Merry Clayton – Poor White Hound Dog

28th November 2023 · 1970, 1970s, Blues, Music, Soul

Merry Clayton is best known for her gospelly backing vocals on the Stones’ anti-war anthem Gimme Shelter, wailing in harmony with Jagger. But there was much more to her than that.

This cry against social injustice, Poor White Hound Dog, was not only a civil rights anthem at an important time in America, but also featured in Nic Roeg’s film Performance.

You may remember the scene where Mick Jagger’s Turner is dancing with a light tube, with this song playing on the soundtrack. The bluesy slide guitar is played by Ry Cooder.

A preacher’s daughter from New Orleans, Merry’s music career began when the family moved to LA and she has been something of a Zelig, turning up in all sorts of places with a voice developed in church as a child.
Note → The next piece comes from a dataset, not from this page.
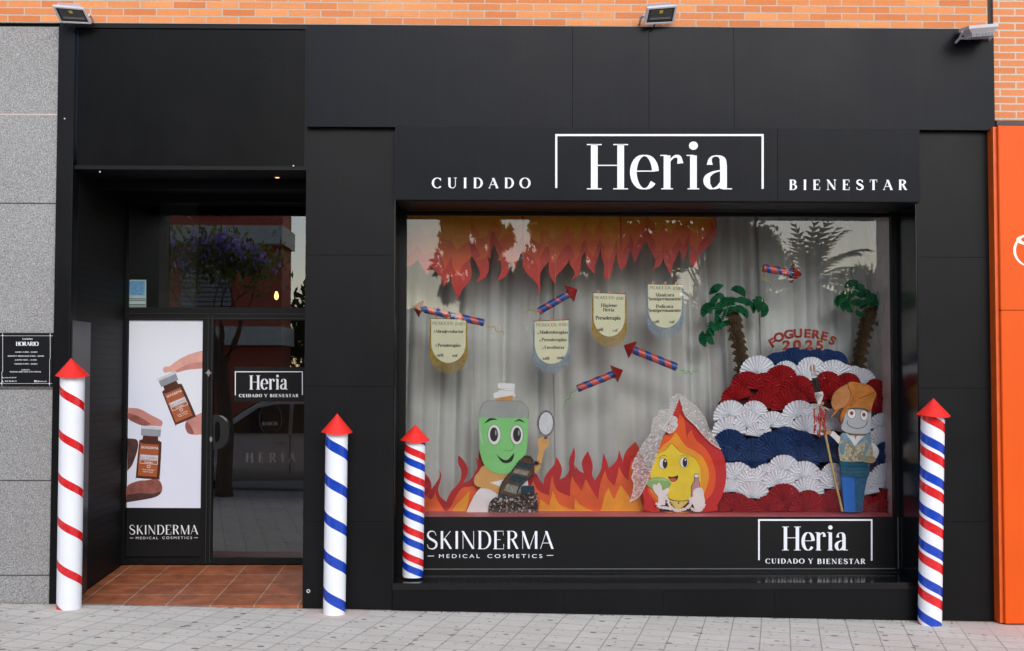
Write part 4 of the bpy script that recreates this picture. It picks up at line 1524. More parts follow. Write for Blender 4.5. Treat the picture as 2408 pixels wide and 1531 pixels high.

She sings on Carole King’s mega-selling album Tapestry, Neil Young’s solo debut, the Stones’ Exile On Main Street, Lynyrd Skynyrd’s Second Helping (including their signature song Sweet Home Alabama), with Tom Jones, Joe Cocker and Burt Bacharach, and, much later, on Tori Amos’s Cornflake Girl.

Back in 1963, the year after her debut on a duet with Bobby Darin – Who Can I Count On? – and a Jack Nitzsche-produced solo single called The Doorbell Rings, she recorded the original version of The Shoop Shoop Song (It’s In His Kiss) a year before it became a big hit for Betty Everett.

Merry was also a member of Ray Charles’s backing group, the The Raelettes, and appeared in the first London stage production of The Who’s Tommy (as the Acid Queen), and enjoyed several solo hit singles including a cover of the Goffin-King song Oh No Not My Baby – and a duet with Carole King herself – plus her own version of Gimme Shelter, and a song from the Dirty Dancing soundtrack called Yes.

She even carried on her career after losing both legs in a car crash in 2014, bouncing back seven years later with an album called Beautiful Scars.